Thursday 21 January 2016

Climate change: Global temperatures in 2015 by far hottest in modern times, science agencies say

Extract from ABC News

Updated about an hour ago

Global temperatures in 2015 were by far the hottest in modern times, according to new data from American science agencies.
Not only was 2015 the warmest worldwide since records began in 1880, it shattered the previous record held in 2014 by the widest margin ever observed, a report by the National Oceanic and Atmospheric Administration (NOAA) said.
"During 2015, the average temperature across global land and ocean surfaces was 0.90 Celsius above the 20th century average," the NOAA report said.
"This was the highest among all years in the 1880 to 2015 record [and also] the largest margin by which the annual global temperature record has been broken."
The US space agency NASA, which monitors global climate using a fleet of satellites and weather stations, confirmed that last year broke records for heat in contemporary times.
NASA said that the temperature changes are largely driven by increased carbon dioxide and other human-made emissions into the atmosphere.
"Climate change is the challenge of our generation," NASA administrator Charles Bolden said.
"Today's announcement not only underscores how critical NASA's Earth observation program is, it is a key data point that should make policy makers stand up and take notice — now is the time to act on climate."
The Australian Climate Council said the nation was a long way behind other western countries in fighting climate change.
Professor Will Steffen said Australia was not doing enough to move away from fossil fuels.
"In terms of the developed countries, the OECD countries, we're lagging back," he said.
"We've got a lot to do to catch up with most European countries. Even the US has taken much more vigorous action than what we are. China's taken more vigorous action.
"We don't need research to tell us what needs to be done to be quite honest. Now we've got to get on with the job."

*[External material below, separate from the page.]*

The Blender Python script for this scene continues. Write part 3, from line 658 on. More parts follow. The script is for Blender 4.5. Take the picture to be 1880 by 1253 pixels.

Rising temperatures observed worldwide

Last year marked the fourth time a global temperature record has been set this century.
Moreover, the latest finding adds to a steady rise in heat across land and sea surfaces that have seen records repeatedly broken over the years.
"Since 1997, which at the time was the warmest year on record, 16 of the subsequent 18 years have been warmer than that year," the NOAA report said.
Last year alone, 10 months had record high temperatures for their respective months.
The heat was felt worldwide, with unprecedented warmth covering much of Central America and the northern half of South America.
Regions of eastern and southern Africa experienced more blistering heat than ever, as did large parts of the north-eastern and equatorial Pacific boosted by the El Nino weather phenomenon.
Hot temperatures were observed in parts of northern, southern and eastern Europe as well as western Asia and a large section of east-central Siberia.
A separate group, Berkeley Earth — a US non-profit organisation that says it was founded by people who saw some merit in the claims of climate change sceptics — announced similar findings last week.
"For the first time in recorded history, the Earth's temperature is clearly more than 1.0 Celsius above the 1850-1900 average," it said.
NOAA's announcement comes against a backdrop of the recently completed Paris climate talks, at which the goal of capping global warming at 2 degrees Celsius above preindustrial levels was enshrined.